Può dunque un disegno divenire un oggetto performativo? Sì, se a “usarlo” sono degli attivisti eritrei che manifestano contro la violazione dei diritti umani nel loro paese, tenendo in mano i ritratti dei prigionieri politici realizzati da Costantini. Può un disegno divenire intervento urbano, arte pubblica? Sì, se un’immagine enorme di Zaky, giovane egiziano studente a Bologna, imprigionato e torturato perché dissidente del regime di Al Sisì nel suo paese, ricopre un’intera facciata della piazza più importante della città, piazza Maggiore, e poi campeggia sotto le due torri da sempre icona turistica bolognese. Può un disegno divenire il simbolo di battaglie di libertà sui profili di centinaia di migliaia di persone? Sì se Gianluca ritrae il giovane ricercatore italiano Giulio Regeni, torturato a morte nelle carceri egizie, con in braccio il suo gattino, o ritrae Ilaria Cucchi, simbolo della lotta per la giustizia contro i soprusi della polizia italiana che ha ucciso a forza di botte suo fratello in carcere.
Credo che il termine esatto per quello che accade al lavoro di Costantini sia “appropriazione” dal basso, cioè una forma di riscrittura dell’oggetto in sé, che non passa attraverso i normali canali della postproduzione artistica, e che mette in gioco un valore che l’arte ha latente, che solo un suo uso “laico”, al di fuori delle normali strategie di mostrazione, può svelare. I disegni di Costantini navigano in libri e riviste, e possono essere esposti come in questa mostra, ma trovano anche la forza di vagare per le strade, di manifestare nelle piazze e di divenire quindi agenti, con una propria autonomia che vivono riscattandosi dal loro stesso autore.

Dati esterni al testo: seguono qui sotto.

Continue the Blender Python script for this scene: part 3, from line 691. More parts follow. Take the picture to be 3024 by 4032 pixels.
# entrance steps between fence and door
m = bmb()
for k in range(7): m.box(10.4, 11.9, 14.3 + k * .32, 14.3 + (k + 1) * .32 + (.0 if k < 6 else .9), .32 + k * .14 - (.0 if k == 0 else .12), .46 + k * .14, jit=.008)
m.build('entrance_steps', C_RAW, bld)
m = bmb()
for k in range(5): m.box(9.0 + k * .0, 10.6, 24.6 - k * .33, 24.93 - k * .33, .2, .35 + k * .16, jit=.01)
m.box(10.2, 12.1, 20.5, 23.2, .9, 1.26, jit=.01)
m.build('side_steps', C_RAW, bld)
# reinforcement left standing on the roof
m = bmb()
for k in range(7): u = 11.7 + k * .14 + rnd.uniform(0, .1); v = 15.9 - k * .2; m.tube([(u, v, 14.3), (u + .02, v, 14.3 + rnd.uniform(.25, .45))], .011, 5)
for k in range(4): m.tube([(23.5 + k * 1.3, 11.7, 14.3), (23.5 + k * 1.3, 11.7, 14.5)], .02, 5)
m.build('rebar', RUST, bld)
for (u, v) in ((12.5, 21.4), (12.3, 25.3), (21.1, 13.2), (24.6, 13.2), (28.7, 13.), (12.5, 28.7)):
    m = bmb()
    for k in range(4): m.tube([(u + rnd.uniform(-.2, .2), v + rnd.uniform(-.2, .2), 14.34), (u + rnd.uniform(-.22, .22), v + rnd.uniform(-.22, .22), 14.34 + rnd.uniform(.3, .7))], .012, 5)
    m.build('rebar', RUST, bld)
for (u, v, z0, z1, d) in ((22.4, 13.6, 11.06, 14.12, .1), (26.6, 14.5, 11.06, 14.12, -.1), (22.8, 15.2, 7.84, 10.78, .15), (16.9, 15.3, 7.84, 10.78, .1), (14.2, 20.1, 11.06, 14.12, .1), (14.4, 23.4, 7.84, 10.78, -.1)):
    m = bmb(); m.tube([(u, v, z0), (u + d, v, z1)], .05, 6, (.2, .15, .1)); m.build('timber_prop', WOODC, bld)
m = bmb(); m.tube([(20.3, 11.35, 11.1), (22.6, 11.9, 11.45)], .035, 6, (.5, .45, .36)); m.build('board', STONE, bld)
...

Forse proprio per questo il lavoro di Costantini viene spesso censurato, la sua attività dichiarata non gradita in alcuni paesi dove si violano apertamente i diritti umani, perché la sua pericolosità non si limita al momento in cui i disegni vengono pubblicati, ma entra in una dinamica incontrollabile, che si espande al di là dello stesso creatore. E tutto questo in un mondo fisico e reale, divenendo bandiera e stendardo, passando di mano in mano nel senso materiale del termine, e quindi non solo in quel mondo leggero che è la rete, che certo serve alla diffusione di un certo attivismo, ma che spesso non contempla il corpo. E per chi si voglia interessare di diritti umani il corpo non può essere un “oggetto” virtuale e immateriale.